I went to see Charlotte Rampling in Andrea Pallaoro's 'Hannah', made in 2017, but only just released in the UK. Rampling gives the most astonishing performance of her career. She goes to places that other actors would fear to tread, deep, heart-wrenching, dark emotional hells. And often achieves it with such understated subtlety.
Set in Belgium it opens on a close up of Hannah (Rampling) making strange animal-like squeals and cries. It becomes clear that she is involved in a Stanislavski style acting class, at which she appears to be the oldest member by several decades - having taken an identical course myself when in my 60s, I can swear to its accuracy. We see Hannah travel home in a menacing metro where a couple is having a full-scale argument about their relationship. All the while Hannah appears isolated in her own thoughts. At home she prepares supper and we watch as she places the food on the table and sits in silence with her husband (André Wilms) in their tiny kitchen, with an undercurrent of tension. It transpires that the next day is when her husband is to be imprisoned for a crime that is not clear at this point.

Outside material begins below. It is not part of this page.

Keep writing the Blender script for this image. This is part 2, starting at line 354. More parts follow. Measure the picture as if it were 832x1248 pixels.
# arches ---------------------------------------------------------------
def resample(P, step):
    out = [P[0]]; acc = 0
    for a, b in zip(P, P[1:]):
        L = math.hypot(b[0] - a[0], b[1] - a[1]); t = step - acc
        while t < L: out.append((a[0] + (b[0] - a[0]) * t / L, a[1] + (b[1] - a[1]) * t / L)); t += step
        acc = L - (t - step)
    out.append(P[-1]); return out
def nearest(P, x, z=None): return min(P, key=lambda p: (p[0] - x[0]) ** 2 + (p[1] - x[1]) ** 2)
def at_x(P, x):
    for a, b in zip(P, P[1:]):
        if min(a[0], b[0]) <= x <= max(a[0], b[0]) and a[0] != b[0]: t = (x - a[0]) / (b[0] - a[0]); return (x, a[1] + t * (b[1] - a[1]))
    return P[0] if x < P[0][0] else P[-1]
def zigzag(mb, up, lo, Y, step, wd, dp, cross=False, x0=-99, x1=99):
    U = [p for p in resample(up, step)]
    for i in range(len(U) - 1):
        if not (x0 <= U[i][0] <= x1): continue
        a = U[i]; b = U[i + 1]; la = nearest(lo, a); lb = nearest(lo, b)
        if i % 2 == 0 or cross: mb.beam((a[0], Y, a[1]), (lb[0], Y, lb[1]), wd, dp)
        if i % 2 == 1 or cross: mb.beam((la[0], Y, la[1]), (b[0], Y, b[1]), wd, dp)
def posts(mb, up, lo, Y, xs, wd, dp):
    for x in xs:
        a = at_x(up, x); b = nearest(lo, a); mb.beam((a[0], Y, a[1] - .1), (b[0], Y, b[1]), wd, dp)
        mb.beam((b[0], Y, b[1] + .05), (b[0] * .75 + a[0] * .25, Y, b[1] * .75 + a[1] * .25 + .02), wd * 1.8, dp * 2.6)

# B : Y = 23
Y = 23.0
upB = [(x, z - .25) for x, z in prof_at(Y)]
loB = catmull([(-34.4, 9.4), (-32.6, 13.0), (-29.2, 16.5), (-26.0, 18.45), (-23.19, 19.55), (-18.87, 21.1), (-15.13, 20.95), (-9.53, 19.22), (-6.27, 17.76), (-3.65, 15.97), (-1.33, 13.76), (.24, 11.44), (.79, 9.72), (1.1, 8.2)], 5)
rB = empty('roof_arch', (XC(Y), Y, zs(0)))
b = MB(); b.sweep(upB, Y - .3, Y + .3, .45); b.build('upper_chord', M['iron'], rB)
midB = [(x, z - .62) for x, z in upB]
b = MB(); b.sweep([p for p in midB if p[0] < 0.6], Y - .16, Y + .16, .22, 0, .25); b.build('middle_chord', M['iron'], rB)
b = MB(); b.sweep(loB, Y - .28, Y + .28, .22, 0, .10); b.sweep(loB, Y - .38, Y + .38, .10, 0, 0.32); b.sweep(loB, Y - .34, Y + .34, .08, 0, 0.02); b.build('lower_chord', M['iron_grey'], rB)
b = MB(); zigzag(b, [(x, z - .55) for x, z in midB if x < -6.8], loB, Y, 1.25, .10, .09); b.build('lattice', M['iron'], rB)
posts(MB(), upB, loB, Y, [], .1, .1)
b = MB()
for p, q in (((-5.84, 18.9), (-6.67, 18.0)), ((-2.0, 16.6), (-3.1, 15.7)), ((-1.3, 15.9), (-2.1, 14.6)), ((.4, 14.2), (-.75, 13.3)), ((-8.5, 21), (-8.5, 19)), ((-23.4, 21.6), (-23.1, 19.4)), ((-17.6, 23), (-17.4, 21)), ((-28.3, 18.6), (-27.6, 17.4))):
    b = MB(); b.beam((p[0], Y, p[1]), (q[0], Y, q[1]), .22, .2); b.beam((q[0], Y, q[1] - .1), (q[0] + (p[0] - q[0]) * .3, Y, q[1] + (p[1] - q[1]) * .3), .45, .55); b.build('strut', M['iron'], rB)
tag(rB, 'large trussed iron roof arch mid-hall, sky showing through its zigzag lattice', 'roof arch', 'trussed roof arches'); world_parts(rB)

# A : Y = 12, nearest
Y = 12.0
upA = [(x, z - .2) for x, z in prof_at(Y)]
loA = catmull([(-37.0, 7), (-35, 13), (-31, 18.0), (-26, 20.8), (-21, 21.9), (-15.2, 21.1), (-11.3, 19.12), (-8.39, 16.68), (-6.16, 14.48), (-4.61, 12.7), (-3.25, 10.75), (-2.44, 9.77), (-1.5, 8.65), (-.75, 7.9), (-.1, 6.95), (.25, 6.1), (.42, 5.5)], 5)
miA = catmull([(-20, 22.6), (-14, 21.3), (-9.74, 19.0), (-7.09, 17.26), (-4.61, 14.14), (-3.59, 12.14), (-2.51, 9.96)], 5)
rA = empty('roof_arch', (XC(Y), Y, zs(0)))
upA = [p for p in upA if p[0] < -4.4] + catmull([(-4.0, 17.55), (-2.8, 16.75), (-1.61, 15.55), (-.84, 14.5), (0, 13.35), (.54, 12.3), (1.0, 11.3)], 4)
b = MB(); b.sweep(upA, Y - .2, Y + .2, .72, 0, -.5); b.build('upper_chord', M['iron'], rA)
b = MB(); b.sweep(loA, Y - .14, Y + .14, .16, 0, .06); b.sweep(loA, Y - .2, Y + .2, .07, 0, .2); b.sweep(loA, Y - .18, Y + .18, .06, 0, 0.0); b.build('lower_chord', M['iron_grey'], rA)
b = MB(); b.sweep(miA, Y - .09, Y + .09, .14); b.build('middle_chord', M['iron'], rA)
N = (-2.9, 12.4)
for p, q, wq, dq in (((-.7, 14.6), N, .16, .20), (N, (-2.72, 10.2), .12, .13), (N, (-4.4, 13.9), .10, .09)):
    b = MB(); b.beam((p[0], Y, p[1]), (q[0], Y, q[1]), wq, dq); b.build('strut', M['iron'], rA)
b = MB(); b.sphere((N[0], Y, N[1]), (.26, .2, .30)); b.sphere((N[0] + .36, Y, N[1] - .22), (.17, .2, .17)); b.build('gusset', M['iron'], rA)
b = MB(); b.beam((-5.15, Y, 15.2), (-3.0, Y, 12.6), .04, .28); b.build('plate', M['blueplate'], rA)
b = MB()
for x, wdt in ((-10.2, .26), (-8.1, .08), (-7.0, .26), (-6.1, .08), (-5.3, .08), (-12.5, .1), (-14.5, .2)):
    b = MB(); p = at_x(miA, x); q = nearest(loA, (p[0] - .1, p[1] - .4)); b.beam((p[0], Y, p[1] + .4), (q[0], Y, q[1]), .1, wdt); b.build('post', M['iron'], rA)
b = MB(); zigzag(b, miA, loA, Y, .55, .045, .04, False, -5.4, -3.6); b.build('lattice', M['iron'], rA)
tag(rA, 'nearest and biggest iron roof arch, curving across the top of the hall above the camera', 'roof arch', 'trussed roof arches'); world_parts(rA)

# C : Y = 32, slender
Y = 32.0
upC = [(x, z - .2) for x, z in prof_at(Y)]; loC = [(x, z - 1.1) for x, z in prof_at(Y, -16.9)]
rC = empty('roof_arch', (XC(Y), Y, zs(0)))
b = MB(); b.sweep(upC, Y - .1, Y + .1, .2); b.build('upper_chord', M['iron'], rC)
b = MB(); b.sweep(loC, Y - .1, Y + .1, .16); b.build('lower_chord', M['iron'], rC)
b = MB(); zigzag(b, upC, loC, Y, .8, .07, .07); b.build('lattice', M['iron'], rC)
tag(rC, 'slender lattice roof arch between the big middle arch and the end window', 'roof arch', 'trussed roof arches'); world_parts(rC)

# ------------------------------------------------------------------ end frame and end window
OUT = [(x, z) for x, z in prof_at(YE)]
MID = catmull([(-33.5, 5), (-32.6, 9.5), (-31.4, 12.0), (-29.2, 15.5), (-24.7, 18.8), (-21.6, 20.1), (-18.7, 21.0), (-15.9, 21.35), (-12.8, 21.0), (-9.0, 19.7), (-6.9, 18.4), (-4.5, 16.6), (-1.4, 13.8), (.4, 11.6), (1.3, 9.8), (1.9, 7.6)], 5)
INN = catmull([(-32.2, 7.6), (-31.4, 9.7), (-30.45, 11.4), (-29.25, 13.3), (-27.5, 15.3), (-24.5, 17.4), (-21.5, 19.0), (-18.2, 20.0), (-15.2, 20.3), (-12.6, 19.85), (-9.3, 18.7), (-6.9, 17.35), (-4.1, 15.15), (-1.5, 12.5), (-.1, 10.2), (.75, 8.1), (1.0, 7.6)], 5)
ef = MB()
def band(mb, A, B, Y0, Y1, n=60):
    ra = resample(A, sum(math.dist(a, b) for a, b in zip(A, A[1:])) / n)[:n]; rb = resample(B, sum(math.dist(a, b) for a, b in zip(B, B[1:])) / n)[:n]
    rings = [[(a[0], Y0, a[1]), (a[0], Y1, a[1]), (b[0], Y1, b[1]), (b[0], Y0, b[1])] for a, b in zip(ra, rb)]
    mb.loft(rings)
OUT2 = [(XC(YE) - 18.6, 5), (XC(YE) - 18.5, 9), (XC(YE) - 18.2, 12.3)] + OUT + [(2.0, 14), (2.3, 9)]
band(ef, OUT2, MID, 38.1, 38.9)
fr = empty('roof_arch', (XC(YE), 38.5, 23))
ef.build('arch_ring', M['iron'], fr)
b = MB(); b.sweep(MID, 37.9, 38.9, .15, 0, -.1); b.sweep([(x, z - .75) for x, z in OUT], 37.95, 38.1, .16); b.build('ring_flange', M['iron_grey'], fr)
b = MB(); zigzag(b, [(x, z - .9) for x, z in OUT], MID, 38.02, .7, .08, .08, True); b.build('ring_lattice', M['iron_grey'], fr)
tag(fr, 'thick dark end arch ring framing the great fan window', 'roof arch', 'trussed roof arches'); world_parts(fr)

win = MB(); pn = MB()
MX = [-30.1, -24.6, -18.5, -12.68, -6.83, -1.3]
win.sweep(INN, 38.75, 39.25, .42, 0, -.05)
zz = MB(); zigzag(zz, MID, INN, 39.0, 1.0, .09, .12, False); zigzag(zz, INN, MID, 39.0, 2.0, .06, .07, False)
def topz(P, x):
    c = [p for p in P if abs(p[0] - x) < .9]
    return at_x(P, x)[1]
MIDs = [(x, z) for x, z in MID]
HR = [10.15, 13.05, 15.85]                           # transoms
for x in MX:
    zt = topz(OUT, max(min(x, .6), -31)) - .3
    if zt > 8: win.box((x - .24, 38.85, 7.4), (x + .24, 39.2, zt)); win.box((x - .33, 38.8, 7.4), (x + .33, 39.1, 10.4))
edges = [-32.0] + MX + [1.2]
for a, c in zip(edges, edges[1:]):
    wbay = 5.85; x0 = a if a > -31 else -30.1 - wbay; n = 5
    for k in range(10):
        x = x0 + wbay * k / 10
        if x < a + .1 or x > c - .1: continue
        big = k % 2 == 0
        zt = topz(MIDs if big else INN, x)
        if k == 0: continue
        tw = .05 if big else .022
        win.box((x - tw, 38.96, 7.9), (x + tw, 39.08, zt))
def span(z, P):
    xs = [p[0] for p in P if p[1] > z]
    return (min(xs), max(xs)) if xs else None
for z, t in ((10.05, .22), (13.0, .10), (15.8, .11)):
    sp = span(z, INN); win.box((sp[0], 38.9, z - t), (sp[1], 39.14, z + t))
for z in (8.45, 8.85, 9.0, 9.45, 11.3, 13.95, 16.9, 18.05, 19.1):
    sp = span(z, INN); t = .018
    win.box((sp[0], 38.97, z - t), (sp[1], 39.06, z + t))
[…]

When needs must, Rampling as domestic help.
The wonderful thing about Pallaoro's direction is that nothing is heavily underscored, there are subtle clues leaving the viewer to piece together the story in their own way. Interestingly I think this film has a lot of parallels with Alfonso Cuarón's 'Roma' (2018).
Cleo in her daily drudgery.
Rampling is also a domestic help to a wealthy couple living in a modernist house with a pool, hot and cold running everything and a young son seemingly lacking in human contact, and there is an exquisite moment where the boy, clearly very fond of Hannah, asks her to scratch his head like she used to. He snuggles into her lap and as she runs her finger through his hair while telling him a story, he drifts into sleep.
A moment away from the psychological mayhem.
It was a moment of escape from their respective worlds, evocative of the relationship Cleo has with the children in 'Roma'.
A tender moment from Roma.
This is a film about, transferred guilt, denial, and discovery that the person you have loved, lived with, had children with and cherished has catastrophically shattered your life forever.
The high emotional commitment that Rampling has given to the film is staggering. There is one particular scene where after visiting her husband in prison where she rushes to a lavatory, locks the door, and the dam of internal emotion brakes through in a series of strangulated cries, that she attempts to stifle with her hands, but there is no stopping. It was primeval and one of the most truthful and heart-wrenching scenes I have seen in cinema. This is a slow reveal film, you have to engage and work to be part of the story. It is intelligent, uncompromising cinema at its best, and I salute both Rampling and director Pallaoro for their bravery.